● **The task**: Write out the data again exactly, skipping every picture.

● **Data shown**:

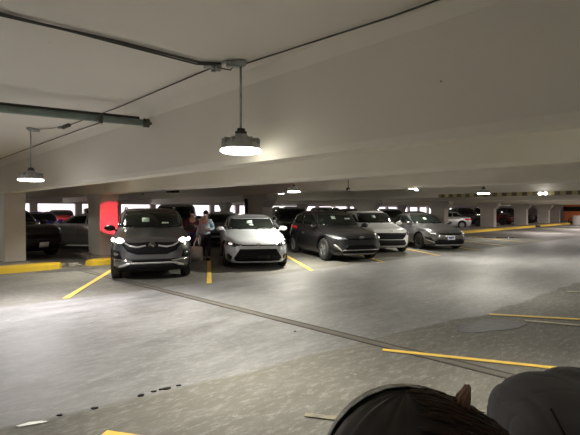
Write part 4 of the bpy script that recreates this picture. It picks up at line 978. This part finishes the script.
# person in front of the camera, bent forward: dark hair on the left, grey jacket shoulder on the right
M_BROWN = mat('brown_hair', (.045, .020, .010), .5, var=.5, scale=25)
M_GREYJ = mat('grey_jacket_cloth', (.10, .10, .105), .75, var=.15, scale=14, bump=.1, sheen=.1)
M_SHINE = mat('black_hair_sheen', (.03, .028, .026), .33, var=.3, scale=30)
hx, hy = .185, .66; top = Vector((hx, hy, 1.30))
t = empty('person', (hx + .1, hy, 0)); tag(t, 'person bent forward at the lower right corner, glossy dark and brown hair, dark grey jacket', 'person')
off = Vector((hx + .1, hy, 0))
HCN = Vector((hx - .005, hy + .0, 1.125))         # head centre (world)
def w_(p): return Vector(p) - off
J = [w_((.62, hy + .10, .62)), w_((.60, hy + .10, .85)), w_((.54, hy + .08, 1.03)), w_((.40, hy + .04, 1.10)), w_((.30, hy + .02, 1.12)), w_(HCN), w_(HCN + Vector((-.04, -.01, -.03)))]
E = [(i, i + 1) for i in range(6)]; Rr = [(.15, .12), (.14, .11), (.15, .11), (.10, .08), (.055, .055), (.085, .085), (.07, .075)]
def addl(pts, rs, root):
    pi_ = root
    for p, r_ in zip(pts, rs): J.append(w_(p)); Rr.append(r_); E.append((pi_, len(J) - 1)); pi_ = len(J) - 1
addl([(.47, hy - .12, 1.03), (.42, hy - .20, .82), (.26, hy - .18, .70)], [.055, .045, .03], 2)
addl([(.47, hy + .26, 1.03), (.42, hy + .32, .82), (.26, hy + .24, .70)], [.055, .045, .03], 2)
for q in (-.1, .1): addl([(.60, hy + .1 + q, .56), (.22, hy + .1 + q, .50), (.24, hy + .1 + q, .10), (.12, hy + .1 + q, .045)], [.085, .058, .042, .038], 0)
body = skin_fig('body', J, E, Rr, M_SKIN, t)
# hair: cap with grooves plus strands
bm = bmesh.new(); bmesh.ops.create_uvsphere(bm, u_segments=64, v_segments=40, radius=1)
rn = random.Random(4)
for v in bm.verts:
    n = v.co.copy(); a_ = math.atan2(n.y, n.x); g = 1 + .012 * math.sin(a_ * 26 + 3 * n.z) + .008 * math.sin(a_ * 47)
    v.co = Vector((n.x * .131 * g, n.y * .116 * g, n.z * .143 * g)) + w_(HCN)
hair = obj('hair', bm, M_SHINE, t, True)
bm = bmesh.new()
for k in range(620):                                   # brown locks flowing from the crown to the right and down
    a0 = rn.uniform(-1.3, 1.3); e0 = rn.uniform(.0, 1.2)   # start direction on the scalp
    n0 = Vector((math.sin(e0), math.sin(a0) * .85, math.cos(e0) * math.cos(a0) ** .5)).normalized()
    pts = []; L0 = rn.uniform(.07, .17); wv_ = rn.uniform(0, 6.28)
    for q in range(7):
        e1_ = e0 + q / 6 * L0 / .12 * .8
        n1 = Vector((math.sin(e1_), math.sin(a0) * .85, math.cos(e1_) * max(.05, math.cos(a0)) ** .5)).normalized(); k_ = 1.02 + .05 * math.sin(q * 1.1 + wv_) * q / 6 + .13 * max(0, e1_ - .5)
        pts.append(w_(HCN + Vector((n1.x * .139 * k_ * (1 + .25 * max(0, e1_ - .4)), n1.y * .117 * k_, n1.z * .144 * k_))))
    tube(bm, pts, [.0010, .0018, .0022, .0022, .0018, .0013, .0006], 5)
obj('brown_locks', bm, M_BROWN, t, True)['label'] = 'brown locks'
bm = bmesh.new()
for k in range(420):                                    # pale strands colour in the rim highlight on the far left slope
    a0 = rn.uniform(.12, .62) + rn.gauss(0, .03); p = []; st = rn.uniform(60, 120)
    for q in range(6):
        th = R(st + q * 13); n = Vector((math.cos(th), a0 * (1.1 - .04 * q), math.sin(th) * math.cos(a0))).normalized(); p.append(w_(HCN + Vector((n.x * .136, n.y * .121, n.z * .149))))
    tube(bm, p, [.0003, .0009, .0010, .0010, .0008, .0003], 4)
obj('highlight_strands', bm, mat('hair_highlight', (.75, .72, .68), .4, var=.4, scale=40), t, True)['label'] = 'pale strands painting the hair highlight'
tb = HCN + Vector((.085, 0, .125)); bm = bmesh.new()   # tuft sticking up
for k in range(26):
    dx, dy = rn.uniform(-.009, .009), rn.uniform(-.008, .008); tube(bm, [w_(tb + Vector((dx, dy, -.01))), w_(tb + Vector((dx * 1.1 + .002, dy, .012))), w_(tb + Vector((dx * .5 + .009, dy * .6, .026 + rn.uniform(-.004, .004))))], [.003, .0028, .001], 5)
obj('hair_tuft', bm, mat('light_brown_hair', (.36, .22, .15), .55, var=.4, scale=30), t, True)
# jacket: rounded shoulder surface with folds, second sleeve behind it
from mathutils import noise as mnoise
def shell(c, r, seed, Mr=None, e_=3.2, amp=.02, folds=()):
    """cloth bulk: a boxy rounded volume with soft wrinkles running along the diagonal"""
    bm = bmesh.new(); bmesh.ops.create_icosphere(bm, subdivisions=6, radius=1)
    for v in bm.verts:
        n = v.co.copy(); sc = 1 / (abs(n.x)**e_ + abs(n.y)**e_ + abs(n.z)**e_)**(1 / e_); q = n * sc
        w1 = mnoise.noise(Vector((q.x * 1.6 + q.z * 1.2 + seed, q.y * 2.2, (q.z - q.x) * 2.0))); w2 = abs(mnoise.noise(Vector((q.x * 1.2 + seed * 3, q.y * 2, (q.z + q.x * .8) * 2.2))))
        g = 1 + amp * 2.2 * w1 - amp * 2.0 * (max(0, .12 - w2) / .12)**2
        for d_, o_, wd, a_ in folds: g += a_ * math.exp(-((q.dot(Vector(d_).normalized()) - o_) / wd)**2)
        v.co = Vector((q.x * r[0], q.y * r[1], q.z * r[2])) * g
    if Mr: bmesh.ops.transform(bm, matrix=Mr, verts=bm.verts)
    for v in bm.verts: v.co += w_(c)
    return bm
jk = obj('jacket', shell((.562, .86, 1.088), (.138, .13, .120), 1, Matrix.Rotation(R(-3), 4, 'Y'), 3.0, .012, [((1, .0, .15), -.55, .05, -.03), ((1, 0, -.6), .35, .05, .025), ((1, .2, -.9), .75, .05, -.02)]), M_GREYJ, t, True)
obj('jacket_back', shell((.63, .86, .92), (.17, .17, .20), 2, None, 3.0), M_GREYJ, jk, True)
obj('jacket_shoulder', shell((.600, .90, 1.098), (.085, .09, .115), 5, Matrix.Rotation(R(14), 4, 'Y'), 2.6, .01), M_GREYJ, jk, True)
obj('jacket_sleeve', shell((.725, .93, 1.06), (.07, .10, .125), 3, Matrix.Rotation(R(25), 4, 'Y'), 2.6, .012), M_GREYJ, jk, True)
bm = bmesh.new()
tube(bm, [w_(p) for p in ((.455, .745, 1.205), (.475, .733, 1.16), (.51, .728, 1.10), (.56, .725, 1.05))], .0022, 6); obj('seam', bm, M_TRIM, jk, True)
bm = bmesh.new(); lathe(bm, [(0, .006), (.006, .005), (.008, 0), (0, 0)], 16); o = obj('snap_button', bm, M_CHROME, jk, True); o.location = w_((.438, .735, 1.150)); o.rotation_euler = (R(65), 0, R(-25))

● **Worked answer**:
Write part 4 of the bpy script that recreates this picture. It picks up at line 978. This part finishes the script.
# person in front of the camera, bent forward: dark hair on the left, grey jacket shoulder on the right
M_BROWN = mat('brown_hair', (.045, .020, .010), .5, var=.5, scale=25)
M_GREYJ = mat('grey_jacket_cloth', (.10, .10, .105), .75, var=.15, scale=14, bump=.1, sheen=.1)
M_SHINE = mat('black_hair_sheen', (.03, .028, .026), .33, var=.3, scale=30)
hx, hy = .185, .66; top = Vector((hx, hy, 1.30))
t = empty('person', (hx + .1, hy, 0)); tag(t, 'person bent forward at the lower right corner, glossy dark and brown hair, dark grey jacket', 'person')
off = Vector((hx + .1, hy, 0))
HCN = Vector((hx - .005, hy + .0, 1.125))         # head centre (world)
def w_(p): return Vector(p) - off
J = [w_((.62, hy + .10, .62)), w_((.60, hy + .10, .85)), w_((.54, hy + .08, 1.03)), w_((.40, hy + .04, 1.10)), w_((.30, hy + .02, 1.12)), w_(HCN), w_(HCN + Vector((-.04, -.01, -.03)))]
E = [(i, i + 1) for i in range(6)]; Rr = [(.15, .12), (.14, .11), (.15, .11), (.10, .08), (.055, .055), (.085, .085), (.07, .075)]
def addl(pts, rs, root):
    pi_ = root
    for p, r_ in zip(pts, rs): J.append(w_(p)); Rr.append(r_); E.append((pi_, len(J) - 1)); pi_ = len(J) - 1
addl([(.47, hy - .12, 1.03), (.42, hy - .20, .82), (.26, hy - .18, .70)], [.055, .045, .03], 2)
addl([(.47, hy + .26, 1.03), (.42, hy + .32, .82), (.26, hy + .24, .70)], [.055, .045, .03], 2)
for q in (-.1, .1): addl([(.60, hy + .1 + q, .56), (.22, hy + .1 + q, .50), (.24, hy + .1 + q, .10), (.12, hy + .1 + q, .045)], [.085, .058, .042, .038], 0)
body = skin_fig('body', J, E, Rr, M_SKIN, t)
# hair: cap with grooves plus strands
bm = bmesh.new(); bmesh.ops.create_uvsphere(bm, u_segments=64, v_segments=40, radius=1)
rn = random.Random(4)
for v in bm.verts:
    n = v.co.copy(); a_ = math.atan2(n.y, n.x); g = 1 + .012 * math.sin(a_ * 26 + 3 * n.z) + .008 * math.sin(a_ * 47)
    v.co = Vector((n.x * .131 * g, n.y * .116 * g, n.z * .143 * g)) + w_(HCN)
hair = obj('hair', bm, M_SHINE, t, True)
bm = bmesh.new()
for k in range(620):                                   # brown locks flowing from the crown to the right and down
    a0 = rn.uniform(-1.3, 1.3); e0 = rn.uniform(.0, 1.2)   # start direction on the scalp
    n0 = Vector((math.sin(e0), math.sin(a0) * .85, math.cos(e0) * math.cos(a0) ** .5)).normalized()
    pts = []; L0 = rn.uniform(.07, .17); wv_ = rn.uniform(0, 6.28)
    for q in range(7):
        e1_ = e0 + q / 6 * L0 / .12 * .8
        n1 = Vector((math.sin(e1_), math.sin(a0) * .85, math.cos(e1_) * max(.05, math.cos(a0)) ** .5)).normalized(); k_ = 1.02 + .05 * math.sin(q * 1.1 + wv_) * q / 6 + .13 * max(0, e1_ - .5)
        pts.append(w_(HCN + Vector((n1.x * .139 * k_ * (1 + .25 * max(0, e1_ - .4)), n1.y * .117 * k_, n1.z * .144 * k_))))
    tube(bm, pts, [.0010, .0018, .0022, .0022, .0018, .0013, .0006], 5)
obj('brown_locks', bm, M_BROWN, t, True)['label'] = 'brown locks'
bm = bmesh.new()
for k in range(420):                                    # pale strands colour in the rim highlight on the far left slope
    a0 = rn.uniform(.12, .62) + rn.gauss(0, .03); p = []; st = rn.uniform(60, 120)
    for q in range(6):
        th = R(st + q * 13); n = Vector((math.cos(th), a0 * (1.1 - .04 * q), math.sin(th) * math.cos(a0))).normalized(); p.append(w_(HCN + Vector((n.x * .136, n.y * .121, n.z * .149))))
    tube(bm, p, [.0003, .0009, .0010, .0010, .0008, .0003], 4)
obj('highlight_strands', bm, mat('hair_highlight', (.75, .72, .68), .4, var=.4, scale=40), t, True)['label'] = 'pale strands painting the hair highlight'
tb = HCN + Vector((.085, 0, .125)); bm = bmesh.new()   # tuft sticking up
for k in range(26):
    dx, dy = rn.uniform(-.009, .009), rn.uniform(-.008, .008); tube(bm, [w_(tb + Vector((dx, dy, -.01))), w_(tb + Vector((dx * 1.1 + .002, dy, .012))), w_(tb + Vector((dx * .5 + .009, dy * .6, .026 + rn.uniform(-.004, .004))))], [.003, .0028, .001], 5)
obj('hair_tuft', bm, mat('light_brown_hair', (.36, .22, .15), .55, var=.4, scale=30), t, True)
# jacket: rounded shoulder surface with folds, second sleeve behind it
from mathutils import noise as mnoise
def shell(c, r, seed, Mr=None, e_=3.2, amp=.02, folds=()):
    """cloth bulk: a boxy rounded volume with soft wrinkles running along the diagonal"""
    bm = bmesh.new(); bmesh.ops.create_icosphere(bm, subdivisions=6, radius=1)
    for v in bm.verts:
        n = v.co.copy(); sc = 1 / (abs(n.x)**e_ + abs(n.y)**e_ + abs(n.z)**e_)**(1 / e_); q = n * sc
        w1 = mnoise.noise(Vector((q.x * 1.6 + q.z * 1.2 + seed, q.y * 2.2, (q.z - q.x) * 2.0))); w2 = abs(mnoise.noise(Vector((q.x * 1.2 + seed * 3, q.y * 2, (q.z + q.x * .8) * 2.2))))
        g = 1 + amp * 2.2 * w1 - amp * 2.0 * (max(0, .12 - w2) / .12)**2
        for d_, o_, wd, a_ in folds: g += a_ * math.exp(-((q.dot(Vector(d_).normalized()) - o_) / wd)**2)
        v.co = Vector((q.x * r[0], q.y * r[1], q.z * r[2])) * g
    if Mr: bmesh.ops.transform(bm, matrix=Mr, verts=bm.verts)
    for v in bm.verts: v.co += w_(c)
    return bm
jk = obj('jacket', shell((.562, .86, 1.088), (.138, .13, .120), 1, Matrix.Rotation(R(-3), 4, 'Y'), 3.0, .012, [((1, .0, .15), -.55, .05, -.03), ((1, 0, -.6), .35, .05, .025), ((1, .2, -.9), .75, .05, -.02)]), M_GREYJ, t, True)
obj('jacket_back', shell((.63, .86, .92), (.17, .17, .20), 2, None, 3.0), M_GREYJ, jk, True)
obj('jacket_shoulder', shell((.600, .90, 1.098), (.085, .09, .115), 5, Matrix.Rotation(R(14), 4, 'Y'), 2.6, .01), M_GREYJ, jk, True)
obj('jacket_sleeve', shell((.725, .93, 1.06), (.07, .10, .125), 3, Matrix.Rotation(R(25), 4, 'Y'), 2.6, .012), M_GREYJ, jk, True)
bm = bmesh.new()
tube(bm, [w_(p) for p in ((.455, .745, 1.205), (.475, .733, 1.16), (.51, .728, 1.10), (.56, .725, 1.05))], .0022, 6); obj('seam', bm, M_TRIM, jk, True)
bm = bmesh.new(); lathe(bm, [(0, .006), (.006, .005), (.008, 0), (0, 0)], 16); o = obj('snap_button', bm, M_CHROME, jk, True); o.location = w_((.438, .735, 1.150)); o.rotation_euler = (R(65), 0, R(-25))